I grew up in a place close to the India-Bangladesh border. It was not news for me that the smuggling of goods is what keeps the local economy alive. What was unclear to me in my early adulthood is, when smuggling is public knowledge and everyone in the system (local law enforcement particularly) why the mere carrier (the poor boy or the girl) are taking bullets. Being unaware of regional politics, I asked, why victims are always Bangladeshi. As I have started to work on this project, the idea border itself became the main site of exploration. For those who live close to the border, they do not consider the barbed-wire fences as a boundary, rather as a meeting point where the land of two nations meet and interact. I want to explore this apparently the mutually exclusive meaning of border. My work as a photojournalist while covering day to day spot news opened avenues for me to explore documentary photography and develop sustained interest in particular issues including cross-border violence

For the past four years, I have worked with victims of (India-Bangladesh) border violence.
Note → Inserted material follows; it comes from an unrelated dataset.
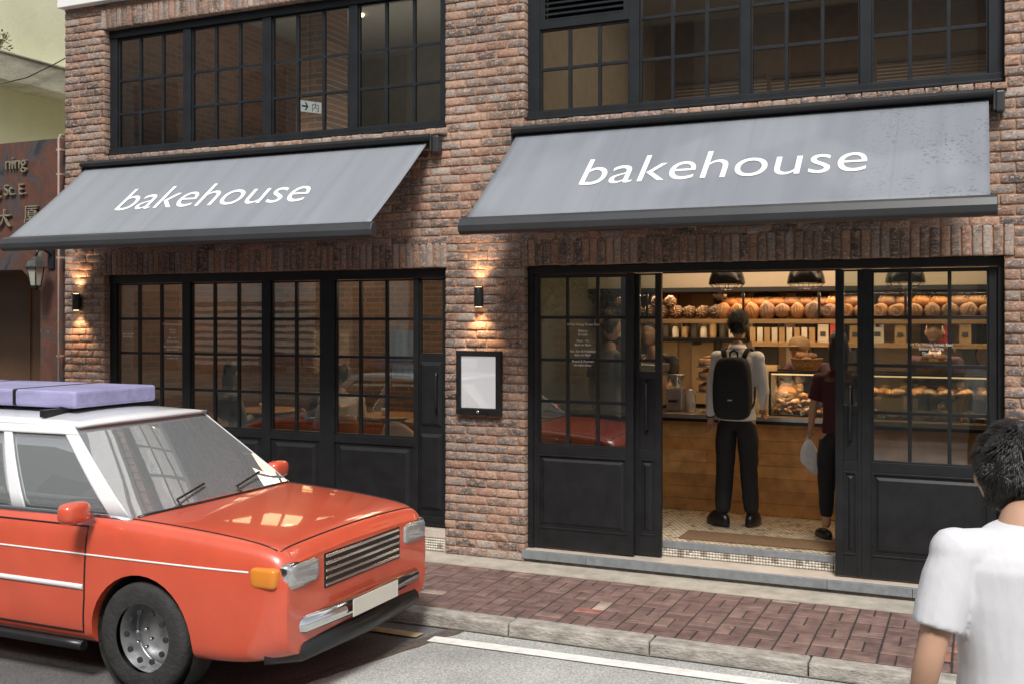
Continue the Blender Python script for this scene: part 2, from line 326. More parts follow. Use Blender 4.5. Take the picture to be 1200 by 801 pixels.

In doing so, I have come to realize victims who are often treated as criminals by both states have very different understanding and conception of the border. Even when they know crossing the border may mean taking a bullet, the land on the other side does not seem to them like other lands/nation. The kinship ties that were lost with the birth of India, Pakistan, and Bangladesh are not conceived as broken. As a photographer, I have often felt inadequate to deal with such delicate realities of border-fence and historical sense of belonging that shapes the experience of the victims.